White privilege
By now, you must have heard about, seen, retweeted, posted on Facebook or been made aware of the speech delivered by the Deputy Headmaster of Jeppe High School for Boys, Kevin Leatham. He delivered this speech a few days after a Freedom Day assembly at the school. If you have not read the whole speech, you really need to. It is a powerful, thought-provoking and challenging unpacking of the term white privilege. The speech was co-created with his wife, Tammy Bechus Leatham, and sets forth a careful explanation of white privilege and its manifestations in every day. I have never encountered anything that explains white privilege so well and evocatively. Powerful!

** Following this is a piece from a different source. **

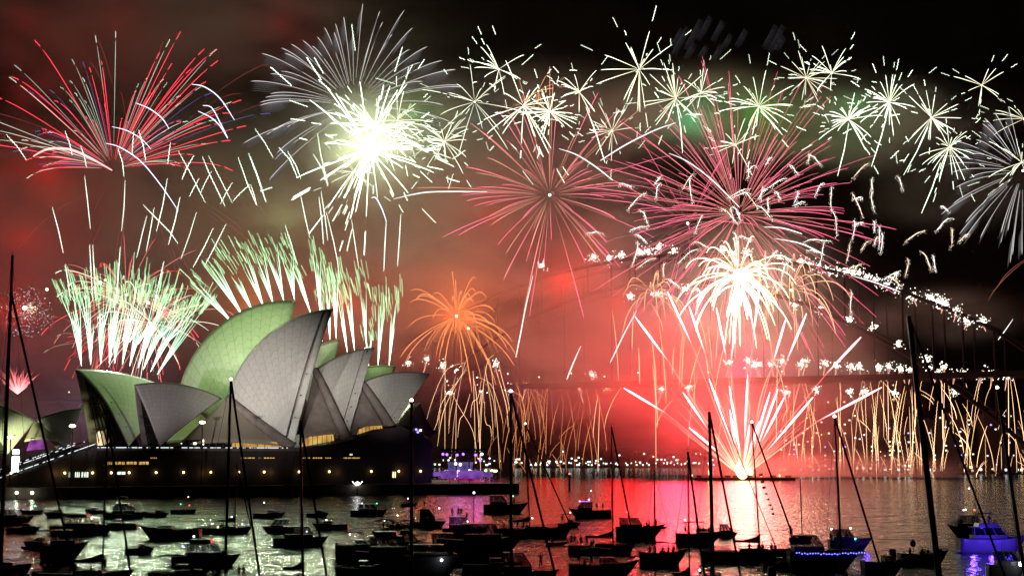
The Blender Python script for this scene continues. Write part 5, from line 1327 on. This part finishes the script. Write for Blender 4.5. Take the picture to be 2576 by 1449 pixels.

Mr Leatham ends the speech in this pivotal assembly for Jeppe boys with the words, “My challenge: do something.”
These words resonate with one of the ex-pupils we interviewed. Nabeel attended a school not too dissimilar to the one Mr Leatham addressed a few weeks ago. Listen to Nabeel’s words.
Did you hear his plea? See his frustration? Hear how he differentiates between acknowledgement and action?
Words can be powerful, but ultimately it is our action that transforms our world.
And then there is this…
As part of the school’s Freedom Day assembly, Ms Lovelyn Nwadeyi was invited to address the boys. By all accounts it was a speech that challenged the audience. Mr Leatham was asked by the school management to unpack her talk for the boys at a later assembly. Hence his powerful talk.
But we need to remind ourselves that as long as it is needed for a white man to have to explain the words of a black female in our boys’ schools, there is still much work to do.